Fully coupled dynamic hydraulic fracturing of saturated porous media based on the numerical manifold method

Abstract

Accurate and efficient simulation of dynamic hydraulic fracturing of the saturated porous media has always been a pivotal topic in the oil and gas extraction. Leveraging the Numerical Manifold Method (NMM) and its inherent cutting technique, this paper proposes a fully coupled hydraulic fracturing model based on the u-p format, which incorporates the overall momentum balance and continuity conditions in both porous media and fractures. NMM approximations and the Newmark implicit algorithm are employed respectively to discretize the spatial and time domains, and the resulting system is solved based on the Newton-Raphson method. By imposing flow boundary conditions on the fracture surfaces, the present model accounts for fluid loss without introducing extra filtration coefficients.
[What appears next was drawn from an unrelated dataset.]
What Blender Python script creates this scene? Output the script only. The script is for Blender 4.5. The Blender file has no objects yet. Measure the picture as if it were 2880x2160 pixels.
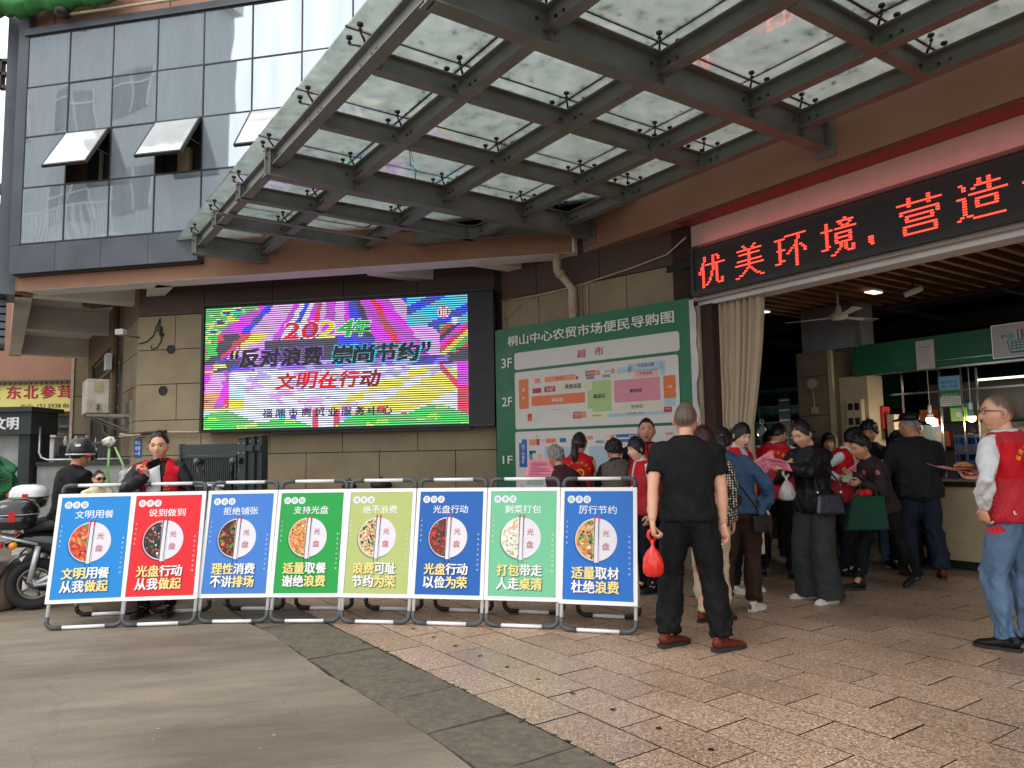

Using the Mohr-Coulomb-based LT criterion and the maximum circumferential stress criterion to determine whether crack propagation has occurred and crack propagation direction respectively, the present model is capable of simulating initiation and development of multiple cracks under hydraulic stimulations. Through modeling the KGD hydraulic fracturing, hydraulic fracturing of a pre-cracked cubic specimen and fracture interference phenomena during expansion of multiple fracture ports of a single injection well, accuracy and effectiveness of the model are validated.